## REQUEST
Everything from the first line down to the line containing "0.0012), tm, smooth=False)" is to be retyped exactly, both ends included, with pictures left out.
++++ SOURCE MATERIAL ++++
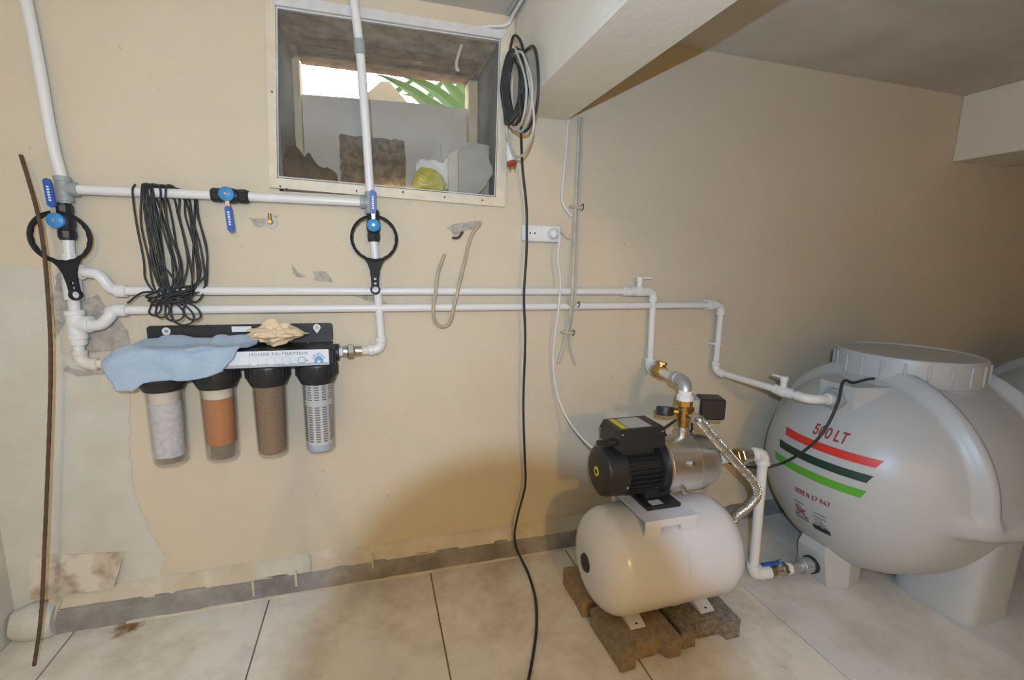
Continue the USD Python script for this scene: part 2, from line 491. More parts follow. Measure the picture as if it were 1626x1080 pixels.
for i in range(len(joints)-1):
    off = -1.06 if i % 2 else -1.20
    ys = [0.0, off, off-1.2, off-2.4, YF]
    for j in range(4):
        tm = TILE_A if i <= 4 else TILE_B if i == 5 else TILE_C
        child(floor, 'tile', rbox((joints[i]+0.0026, ys[j+1]+0.0026, -0.012), (joints[i+1]-0.0026, ys[j]-0.0026, rng.uniform(-0.0006, 0.0006)), 0.0012), tm, smooth=False)


def blob(cx, cz, rx, rz, seed, n=36, rough=0.35):
    t = np.linspace(0, 2*np.pi, n, endpoint=False)
    p = np.stack([np.cos(t)*1.3, np.sin(t)*1.3, np.full(n, seed*7.3)], 1)
    k = 1 + rough*2*(meshkit.fbm(p*1.7, 4, seed)-0.5)*2
    return Polygon(np.stack([cx+rx*k*np.cos(t), cz+rz*k*np.sin(t)], 1)).buffer(0)


# repaired and bare plaster on the back wall
def wallpoly(px, jag=0.006, seed=1):
    p = [at(a, b, y=0.0)[[0, 2]] for a, b in px]
    out = []
    for i in range(len(p)):
        q = p[(i+1) % len(p)]
        n = max(1, int(np.linalg.norm(q-p[i])/0.012))
        for k in range(n):
            out.append(p[i]+(q-p[i])*k/n)
    out = np.array(out)
    w = np.stack([out[:, 0]*22, out[:, 1]*22, np.full(len(out), seed)], 1)
    out[:, 0] += (meshkit.fbm(w, 4, seed)-0.5)*jag*3
    out[:, 1] += (meshkit.fbm(w+9, 4, seed+5)-0.5)*jag*3
    return Polygon(out).buffer(0)


pp = wallpoly([(-40, 420), (84, 428), (92, 470), (95, 560), (205, 570), (207, 650), (209, 760), (222, 810), (245, 850), (262, 885), (250, 915), (-60, 1020)], 0.008, 2)
child(wall_back, 'plaster_patch', extr(pp, A(0, 0, 0), X, Z, 0.0025), W_WHITE, label='whitewashed repair plaster with a wavy edge', smooth=False)
for k, px in enumerate([[(88, 440), (112, 425), (118, 470), (96, 540), (84, 490)], [(132, 480), (160, 470), (170, 500), (198, 512), (205, 545), (180, 560), (135, 555), (128, 520)],
                        [(110, 580), (150, 588), (190, 585), (160, 596), (105, 594)], [(502, 431), (516, 430), (524, 438), (532, 449), (516, 447), (504, 444)], [(461, 417), (468, 422), (480, 434), (488, 438), (478, 440), (464, 432)], [(562, 466), (600, 470), (622, 484), (585, 478)],
                        [(392, 346), (440, 344), (436, 354), (400, 357)], [(710, 362), (752, 350), (766, 349), (760, 362), (725, 372)]]):
    child(wall_back, 'bare_patch', extr(wallpoly(px, 0.011, 11+k), A(0, -0.0026 if k < 3 else 0, 0), X, Z, 0.0015), W_BARE, smooth=False)

# the cement skirting, its painted top, and the lump at its left end
cx0, cx1 = -1.07, 4.6
prof = Polygon([(0, 0), (-0.046, 0), (-0.041, 0.070), (-0.032, 0.082), (0, 0.086)])
def strip(profile, x0, x1, seed, amp, seg=0.02):
    ps = np.array(profile.exterior.coords)[:-1]
    if profile.exterior.is_ccw is False:
        ps = ps[::-1]
    n, m = int((x1-x0)/seg)+1, len(ps)
    xs = np.linspace(x0, x1, n)
    V = np.array([[x, y, z] for x in xs for y, z in ps])
    d = (meshkit.fbm(np.stack([V[:, 0]*14, V[:, 1]*60, V[:, 2]*40], 1), 3, seed)-0.5)*2*amp
    free = (V[:, 1] < -1e-6)
    V[:, 1] -= np.where(free, d+amp*0.5, 0)
    V[:, 2] += np.where(V[:, 2] > 0.03, d*1.2, 0)
    F = []
    for i in range(n-1):
        for j in range(m):
            k = (j+1) % m
            F += [[i*m+j, (i+1)*m+j, (i+1)*m+k], [i*m+j, (i+1)*m+k, i*m+k]]
    for j in range(1, m-1):
        F += [[0, j, j+1], [(n-1)*m, (n-1)*m+j+1, (n-1)*m+j]]
    me = trimesh.Trimesh(V, F, process=False)
    trimesh.repair.fix_normals(me)
    return me


base = solo('baseboard_back', strip(prof, cx0, cx1, 3, 0.004), W_CEMENT, kind='structure')
child(base, 'painted_top', strip(Polygon([(0, 0.076), (-0.036, 0.078), (-0.022, 0.096), (-0.012, 0.122), (0, 0.130)]), cx0, cx1, 8, 0.005), W_PALE, label='cream painted plaster fillet along the top')
child(base, 'mortar_bead', strip(Polygon([(0.0, 0.0), (-0.053, 0.0), (-0.050, 0.004), (-0.042, 0.009), (0, 0.009)]), -0.85, 0.9, 12, 0.004), W_PALE)
for px in ((402, 955), (470, 940), (492, 915), (592, 912)):
    p = at(px[0], px[1]-20, y=-0.044)
    child(base, 'mortar_joint', roughen(rbox(p+A(-0.004, -0.003, -0.03), p+A(0.004, 0.01, 0.03), 0.001), 0.002, 60, px[0], 0.006), W_PALE)

lump = roughen(lathe(A(-1.165, -0.02, 0.045), X, [(0, 0.045), (0.05, 0.062), (0.10, 0.058), (0.115, 0.05)], 24), 0.006, 20, 5, 0.015)
lump.vertices[:, 2] = np.maximum(lump.vertices[:, 2], 0.001)
lump.vertices[:, 1] = np.minimum(lump.vertices[:, 1], 0.0)
child(base, 'plaster_lump', lump, W_WHITE)
ring = tube([A(-1.05, -0.028, 0.055)+0.052*A(0.25*math.sin(t), -0.35*math.cos(t)*0.9, math.sin(t)) for t in np.linspace(0, 2*np.pi, 30)], 0.005, 8)
ring.vertices[:, 2] = np.maximum(ring.vertices[:, 2], 0.001)
child(base, 'pipe_collar', ring, W_PALE)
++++
## EXERCISE SOLUTION
Continue the USD Python script for this scene: part 2, from line 491. More parts follow. Measure the picture as if it were 1626x1080 pixels.
for i in range(len(joints)-1):
    off = -1.06 if i % 2 else -1.20
    ys = [0.0, off, off-1.2, off-2.4, YF]
    for j in range(4):
        tm = TILE_A if i <= 4 else TILE_B if i == 5 else TILE_C
        child(floor, 'tile', rbox((joints[i]+0.0026, ys[j+1]+0.0026, -0.012), (joints[i+1]-0.0026, ys[j]-0.0026, rng.uniform(-0.0006, 0.0006)), 0.0012), tm, smooth=False)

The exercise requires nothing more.